Saturday, 3 March 2012

India to welcome FDI in to local airline industry

India’s airline industry which caters to one of the world’s fastest growing market, has reported significant losses of £1.63 billion during recent years due to the increased fuel prices. Five of the India’s major airlines have reported losses. Mr. Vijay Mallya who owns Kingfisher airlines announced significant losses in his airline which stopped its budget airline service, Kingfisher red in last September saying they no longer intend to compete in low cost airline market since the cost have risen high with the increased fuel prices.

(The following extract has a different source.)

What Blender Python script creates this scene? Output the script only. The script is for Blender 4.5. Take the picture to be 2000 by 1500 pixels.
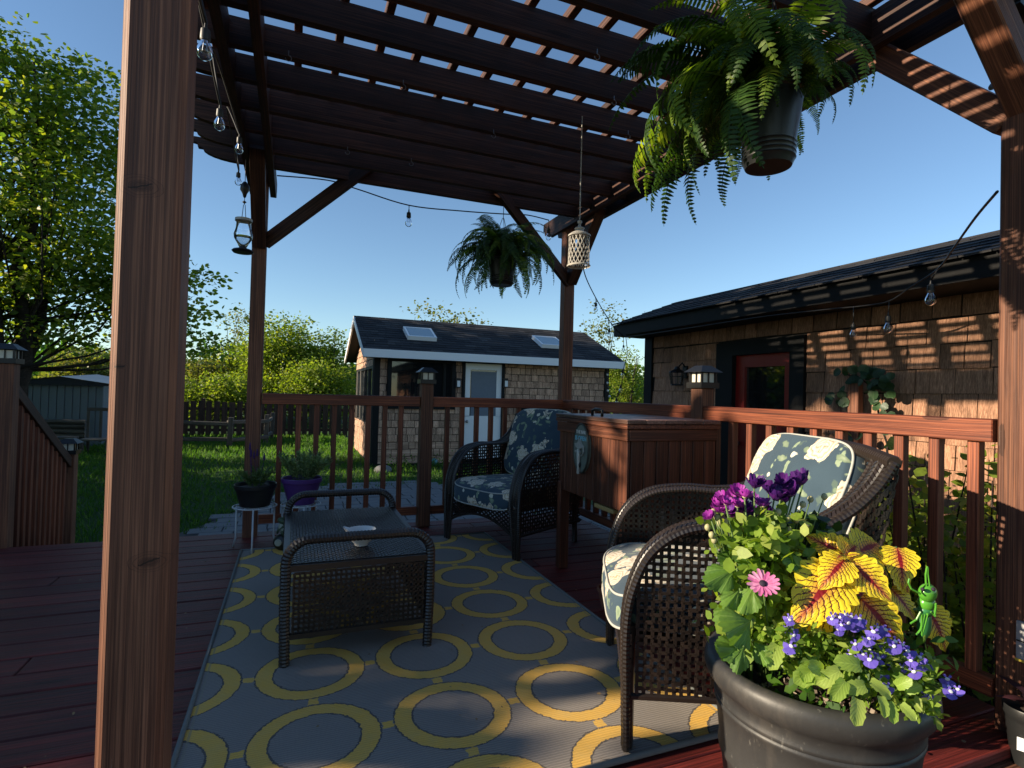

Considering the downturn in the industry the Indian government is considering opening the Indian commercial aviation sector for the foreign direct investors which was blocked before. Last month a group of senior ministers of Indian government had agrees to allow foreign airlines to purchase stakes of Indian  domestic airlines which will enable to raise much needed capital for crashing airlines to survive. Moreover, Amber Dubey the director of aviation of global consultancy firm KMPG has stated that apart from the besides fulfilling the required funds it will also give Indian airlines the access to the international exposure and the managerial expertise from global market leaders.

Further, with the government’s decision to open Indian aviation industry for the foreign direct investments the domestic industry can be benefited in number of different ways. Apart to the managerial expertise the FDIs bring in the sophisticated technologies in to the country which will enable the local competitors the access to obtain overseas resources and technologies. Additionally, FDIs will also bring employment benefits as in more employment opportunities, knowhow and improved skills which will create more job opportunities to the Indian citizens and also increase the employability of existing employees. It will also extend the local capital market as in if the foreign investors reinvest the money they generated in the Indian market the economy will be strengthened with more capital injections.

On the other hand by allowing the foreign companies to enter in to Indians market, adverse effects might be created on the domestic completion in India as a result of the brand strength of the global market leaders. The influences by the foreign companies in to India may affect the decision of the government later on and it will cause a loss of national autonomy in the country. Moreover India been an Asian country with the involvement of western airlines in to the market conflicts may create on the cultural issues and based on the environmental damage.

In my opinion the Indian government has to take more in depth evaluation of the positive and negative consequences of taking off the barriers to FDIs to enter in to the market. Can’t the domestic airlines survive without the international funding? If the fuel cost is the major issue behind the losses they made, why can’t the Indian government get involved in controlling the fuel prices in more effective way particularly beneficial to the airlines?